The popularity of William Morris endures to this day with so many homes still displaying his vibrant wallpapers replete with English flora and bird life fashioned into stylised patterns reflective of the principles of honest design that drove the Arts and Crafts movement. Now a new exhibition explores the work of the man who combined being a poet, craftsman and fervent socialist with a talent that made him one of the world’s most successful pattern designers. Exhibition curator Mary Schoeser has worked with Dovecot Studios and the Sanderson Design Group Archive to bring together over 130 original Morris wallpapers - many of which are shown for the first time in the UK - to trace the legacy of the man who advocated living a ‘beautiful life’. Framed original samples sit alongside recreated 19th and 20th-century interiors to place the visitor in the context the papers were made for.

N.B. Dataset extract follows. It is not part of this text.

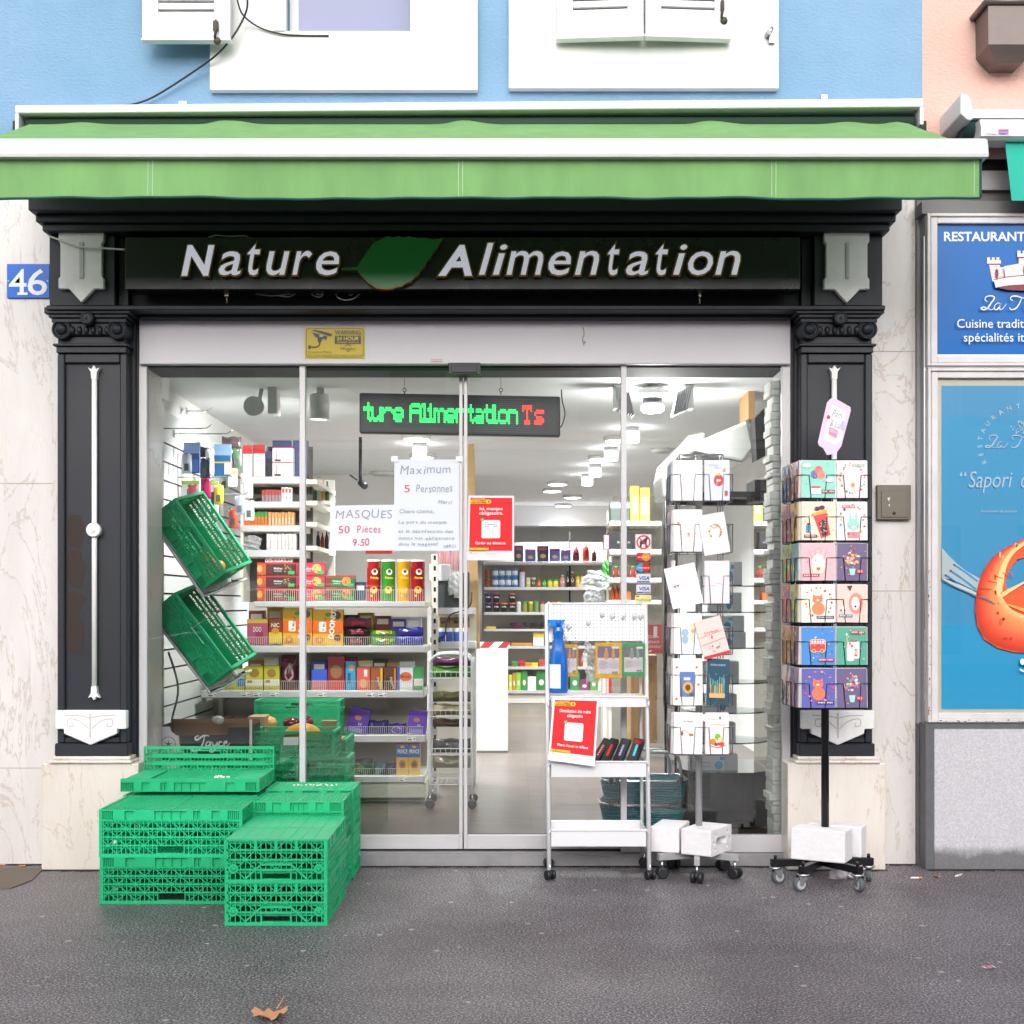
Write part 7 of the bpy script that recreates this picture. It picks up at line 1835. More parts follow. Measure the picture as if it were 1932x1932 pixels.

The exhibition also explores the kind of wallpaper design Morris rejected, using examples such as a Zuber scenic paper from 1834, and explains the origins of the Reform Movement, looking at the influence of Christopher Dresser and the impact on Morris’ work of ‘kinkara-kawakami’, the Japanese embossed leather wallpaper made for export.

​The displays include some of Morris’ most famous patterns as well as wallpapers by acclaimed 19th and 20th-century designers such as Owen Jones, Pugin and Voysey. Of particular interest to WHS members is the display showing the evolution of Morris’ block-printed ‘Daisy’ (c.1864) through a Patent Hygienic Wallpaper variant by Jeffrey & Co, also named ‘Daisy’ (c.1885) to a similar roller-printed sanitary paper by John Line of c.1918, demonstrating how Morris’ vision was brought into the popular domain.

As Mary Schoeser says: “Looking at William Morris within his milieu reveals influences across time and within a global context. From wallpapers inspired by 15th century Italian silks to Japanese 'leather' papers, this exhibition brings together the diverse elements that, melded together, made Morris and the Arts and Crafts style an international phenomenon by the end of the nineteenth century.” With five-star reviews from The Scotsman and The Times, this is an exhibition not to be missed.